Tengo la impresión de que todos esos estudios académicos acerca de la guerra actual, llámese de las galaxias o, con mayor modestia, del espacio cercano a nuestra atmósfera, no hacen sino tratar en último término la cuestión clave de si un arma definitiva supondría la seguridad de una paz perpetua garantizada al menos por el terror. De hecho, todos los grandes avances en materia de destrucción más o menos definitiva han funcionado basándose en este argumento, aunque nunca haya sido posible confirmarlo. La posesión de la bomba atómica fue una exclusiva que duró muy breve tiempo, y, desde entonces acá, todos los esfuerzos técnicos encaminados a la consecución del arma definitiva han ido significando exactamente lo contrario de la idea básica y han conducido al empeoramiento de la situación de equilibrio y a la peligrosa cercanía del momento de la destrucción final. Ahora se habla de logros técnicos en materia de defensa y no de ataque, y se busca un sistema defensivo teóricamente capaz de rozar la perfección, pero esa panacea se traduce de la misma forma, y, si una de las dos grandes potencias logra tal ventaja defensiva, la situación supone que cuenta ya con suficientes armas ofensivas como para reeditar la situación teórica de una paz impuesta por la amenaza.
Imaginemos que eso es posible, al margen de que no lo fuere hoy por hoy, y que el argumento resulta el poder alcanzar por fin su meta última. Sería el momento de rescatar la teoría hobbesiana y preguntamos acerca de lo deseable de un mundo regido por esas condiciones de supervivencia. ¿Cómo podría limitarse de hecho la autoridad política de quien contase con tamaña fuente de poder?

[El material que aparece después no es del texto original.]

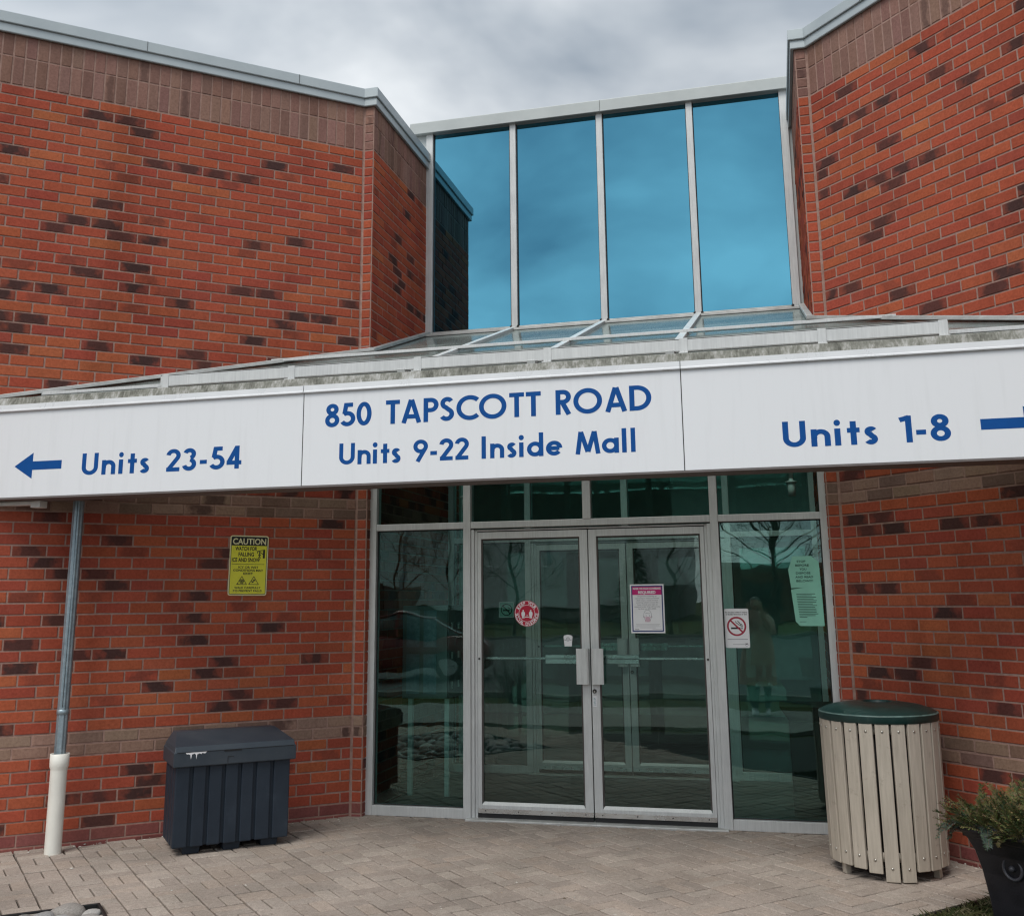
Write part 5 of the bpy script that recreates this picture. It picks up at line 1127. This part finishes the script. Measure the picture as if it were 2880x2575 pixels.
bare_tree((1.2, -40, -0.09), 12.5, 4, 'large densely branched tree mirrored in the right side pane', 0.62, 0.2, 30)
bare_tree((-14.5, -42, -0.09), 8.0, 5, 'tall bare tree in front of the warehouse, furthest from the entrance')
# conifers
def conifer(loc, H, Rr, seed, label, name='conifer'):
    r_ = random.Random(seed); L = Vector(loc); t = thing(name, label, 'tree', loc); mb = MB(); mb.tube([L, L+Vector((0, 0, H*0.95))], [0.02*H, 0.01], 8); mb.build('trunk', M['bark'], t); mb = MB()
    for i in range(900):
        h_ = r_.random()**1.3*0.94+0.05; rad = Rr*(1-h_)*r_.uniform(.35, 1.05)+0.05; a = r_.uniform(0, 6.28); p = L+Vector((rad*math.cos(a), rad*math.sin(a), H*h_)); o_ = Vector((math.cos(a), math.sin(a), -0.35))*0.22*Rr; s_ = Vector((-math.sin(a), math.cos(a), r_.uniform(-.3, .3)))*0.09*Rr
        k = r_.uniform(.6, 1.3); mb.add([p-o_*0.6, p-s_, p+o_, p+s_], [(0, 1, 2, 3)], False, 0, (0.028*k, 0.050*k, 0.026*k, 0))
    mb.build('crown', M['leaf'], t, 0, True)
conifer((-5.6, -44, -0.09), 5.0, 1.3, 5, 'pointed dark conifer on the verge across the car park'); conifer((-0.9, -40, -0.09), 1.9, 1.3, 6, 'low rounded evergreen bush beside the car park', 'evergreen_bush')
# leafless shrub beside the path
t = thing('bare_shrub', 'leafless twiggy shrub beside the path', 'shrub', (-2.9, -9.4, -0.09)); r_ = random.Random(9); mb = MB()
for i in range(90):
    a = r_.uniform(0, 6.28); p = Vector((-2.9+r_.uniform(-.15, .15), -9.4+r_.uniform(-.15, .15), -0.09)); d = Vector((math.cos(a)*.55, math.sin(a)*.55, 1)).normalized(); q_ = [p+d*0.9*r_.uniform(.6, 1.1)*k/4+Vector((r_.gauss(0, .03), r_.gauss(0, .03), 0))*k for k in range(5)]; mb.tube(q_, [0.008, 0.006, 0.005, 0.004, 0.002], 4, False)
mb.build('twigs', M['bark'], t)

# ------------------------------------------------------------------ the photographer, standing on the path behind the camera
t = thing('person', 'person in a long beige coat and white shoes holding up a phone', 'person', (1.08, -8.52, -0.035))
BX, BY, BZ = 1.08, -8.52, -0.035
def skin_mesh(name, verts, edges, root, mat, parent, sub=2):
    me = bpy.data.meshes.new(name); me.from_pydata([(BX+p[0], BY+p[1], BZ+p[2]) for p, r in verts], edges, []); me.materials.append(mat)
    o = bpy.data.objects.new(name, me); COL.objects.link(o); attach(o, parent)
    sk = o.modifiers.new('skin', 'SKIN'); sk.use_smooth_shade = True
    if not me.skin_vertices: me.skin_vertices.new() if hasattr(me.skin_vertices, 'new') else None
    lay_ = me.skin_vertices[0].data
    for i, (p, r) in enumerate(verts):
        lay_[i].radius = (r, r) if not isinstance(r, tuple) else r; lay_[i].use_root = (i == root)
    s_ = o.modifiers.new('sub', 'SUBSURF'); s_.levels = sub; s_.render_levels = sub; return o
V_ = []; E_ = []
def vtx(p, r): V_.append((p, r)); return len(V_)-1
def chain(start, pts):
    k = start
    for p, r in pts: j = vtx(p, r); E_.append((k, j)); k = j
    return k
pel = vtx((0, 0, 0.92), (0.145, 0.11)); wa = chain(pel, [((0, 0, 1.08), (0.125, 0.095)), ((0, 0.01, 1.25), (0.15, 0.105)), ((0, 0, 1.38), (0.13, 0.085))])
nk = chain(wa, [((0, 0.0, 1.45), 0.055), ((0, 0.02, 1.50), 0.052)])
hd = chain(nk, [((0, 0.03, 1.555), (0.066, 0.078)), ((0, 0.025, 1.61), (0.074, 0.092)), ((0, 0.01, 1.67), (0.072, 0.088)), ((0, 0.0, 1.71), (0.045, 0.055))])
for s_ in (-1, 1):
    ank = chain(pel, [((s_*0.09, 0, 0.86), 0.088), ((s_*0.10, 0.01, 0.48), 0.058), ((s_*0.10, -0.01, 0.30), 0.054), ((s_*0.10, -0.02, 0.10), 0.037)])
    sh = chain(wa, [((s_*0.17, -0.005, 1.39), 0.056)])
    wr = chain(sh, [((s_*0.235, 0.05, 1.14), 0.043), ((s_*0.15, 0.20, 1.38), 0.033), ((s_*0.115, 0.245, 1.50), 0.025)])
    pm_ = chain(wr, [((s_*0.103, 0.262, 1.545), (0.032, 0.016)), ((s_*0.095, 0.268, 1.585), (0.034, 0.014))])
    for k, (dx_, ln) in enumerate(((-0.024, 0.052), (-0.008, 0.062), (0.008, 0.058), (0.023, 0.046))):
        chain(pm_, [((s_*(0.095+dx_), 0.274, 1.600), 0.0088), ((s_*(0.095+dx_)-s_*0.006, 0.286, 1.600+ln*0.55), 0.0082), ((s_*(0.095+dx_)-s_*0.022, 0.292, 1.598+ln*0.75), 0.007)])
    chain(wr, [((s_*0.078, 0.262, 1.53), 0.011), ((s_*0.062, 0.275, 1.565), 0.0095), ((s_*0.055, 0.282, 1.59), 0.008)])
skin_mesh('body', V_, E_, pel, M['skin'], t)
def ring_loft(name, rings, mat, n=24, cap=False):
    mb = MB(); vs = []
    for cx, cy, z_, rx, ry in rings:
        for k in range(n):
            a = 6.28319*k/n; vs.append((BX+cx+rx*math.cos(a), BY+cy+ry*math.sin(a), BZ+z_))
    mb.add(vs, [(j*n+i, j*n+(i+1) % n, (j+1)*n+(i+1) % n, (j+1)*n+i) for j in range(len(rings)-1) for i in range(n)], True); return mb.build(name, mat, t)
coat = ring_loft('coat', [(0, 0, 0.40, 0.27, 0.20), (0, 0, 0.70, 0.245, 0.185), (0, 0, 0.95, 0.215, 0.165), (0, 0, 1.12, 0.185, 0.145), (0, 0.005, 1.28, 0.205, 0.155), (0, 0, 1.40, 0.19, 0.125), (0, 0, 1.455, 0.10, 0.085), (0, 0, 1.50, 0.085, 0.08)], M['coat'])
mb = MB()
for s_ in (-1, 1): mb.tube([(BX+s_*0.15, BY, BZ+1.41), (BX+s_*0.19, BY+0.0, BZ+1.36), (BX+s_*0.242, BY+0.05, BZ+1.15), (BX+s_*0.225, BY+0.09, BZ+1.19), (BX+s_*0.155, BY+0.195, BZ+1.37), (BX+s_*0.122, BY+0.237, BZ+1.475)], [0.07, 0.085, 0.068, 0.062, 0.052, 0.046], 14, False)
mb.build('sleeves', M['coat'], coat)
mb = MB(); mb.box(BX-0.19, BX+0.19, BY-0.15, BY-0.148, BZ+1.08, BZ+1.12); mb.build('belt', M['coat'], coat)
for s_ in (-1, 1):
    mb = MB(); mb.tube([(BX+s_*0.10, BY-0.02, BZ+0.09), (BX+s_*0.10, BY, BZ+0.30), (BX+s_*0.10, BY, BZ+0.6)], [0.05, 0.066, 0.085], 14, False); mb.build('trouser_leg', M['trouser'], t)
    mb = MB(); rings = [(-0.09, 0.036, 0.05), (-0.06, 0.044, 0.075), (0.0, 0.046, 0.085), (0.08, 0.048, 0.06), (0.14, 0.046, 0.048), (0.175, 0.03, 0.035)]; vs = []; n = 12
    for y, w_, h_ in rings:
        for k in range(n):
            a = 6.28319*k/n; vs.append((BX+s_*0.105+w_*math.cos(a), BY+y, BZ+max(0.0, h_*0.5+h_*0.5*math.sin(a))))
    mb.add(vs, [(j*n+i, j*n+(i+1) % n, (j+1)*n+(i+1) % n, (j+1)*n+i) for j in range(5) for i in range(n)]+[tuple(reversed(range(n))), tuple(range(5*n, 6*n))], True); mb.build('shoe', M['white'], t)
# hair, face
mb = MB(); H0 = Vector((BX, BY, BZ)); vs = []; n = 22; prof = [(-0.02, 0.06), (0.0, 0.09)]
rings = [(1.735, 0.02, 0.02), (1.72, 0.055, 0.065), (1.69, 0.080, 0.098), (1.65, 0.088, 0.104), (1.60, 0.088, 0.100), (1.54, 0.085, 0.090), (1.47, 0.095, 0.085), (1.40, 0.10, 0.075), (1.35, 0.08, 0.05)]
for j, (z_, rx, ry) in enumerate(rings):
    for k in range(n):
        a = 6.28319*k/n; fx, fy = rx*math.cos(a), ry*math.sin(a)-0.005
        if z_ < 1.67 and fy > 0.03: fy = 0.03+(fy-0.03)*0.12; fx = math.copysign(max(abs(fx), 0.066), fx)
        vs.append((BX+fx, BY+fy, BZ+z_))
fs = [(j*n+i, j*n+(i+1) % n, (j+1)*n+(i+1) % n, (j+1)*n+i) for j in range(len(rings)-1) for i in range(n) if not (rings[j+1][0] < 1.66 and math.sin(6.28319*(i+.5)/n) > 0.45)]
mb.add(vs, fs+[tuple(reversed(range(n)))], True); mb.build('hair', M['hair'], t)
for s_ in (-1, 1):
    mb = MB(); mb.lathe((BX+s_*0.030, BY+0.108, BZ+1.615), [(0.001, -0.009), (0.008, -0.006), (0.011, 0), (0.008, 0.006), (0.001, 0.009)], 10); mb.build('eye', M['hair'], t)
    mb = MB(); mb.lathe((BX+s_*0.077, BY+0.015, BZ+1.60), [(0.001, -0.03), (0.012, -0.02), (0.014, 0.01), (0.008, 0.028), (0.001, 0.03)], 10); mb.build('ear', M['skin'], t)
mb = MB(); mb.tube([(BX, BY+0.105, BZ+1.625), (BX, BY+0.128, BZ+1.585), (BX, BY+0.112, BZ+1.578)], [0.007, 0.014, 0.008], 10); mb.build('nose', M['skin'], t)
mb = MB(); mb.tube([(BX-0.024, BY+0.100, BZ+1.550), (BX, BY+0.110, BZ+1.548), (BX+0.024, BY+0.100, BZ+1.550)], [0.003, 0.007, 0.003], 8); mb.build('mouth', simple('lips', (0.35, 0.12, 0.10)), t)
ph = thing('phone', 'dark mobile phone held up in both hands by the person in the beige coat', 'phone', (1.36, -8.235, 1.60))
MB().box(1.285, 1.435, -8.236, -8.228, 1.555, 1.635).build('case', M['black'], ph, 0.003); MB().box(1.29, 1.43, -8.2405, -8.236, 1.56, 1.63).build('screen', M['carglass'], ph)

Semejante panorama fue lo suficientemente aterrador como para que por los años cuarenta algunos científicos radicales y soñadores optasen por la traición a su patria, convencidos de que tenían un compromiso superior con toda la humanidad, y en parte gracias a ellos el poderío nuclear no fue un monopolio. Pero tampoco estamos obteniendo las rentas que ellos imaginaban que se derivarían de un equilibrio de fuerzas. Cada vez es más difícil situar los componentes de una estrategia complicada y perversa, que va urdiendo una red asfixiante y de la que difícilmente ni sabremos ni tampoco podremos salir. Los modelos académicos y las predicciones teóricas pueden ayudar, claro es, a predecir las consecuencias del creciente bagaje técnico, pero por ese sendero no vamos a lograr exorcismos perpetuos ni garantías ilimitadas. Todos estamos implicados en unas decisiones políticas que pueden adelantar a mañana mismo los signos del apocalipsis.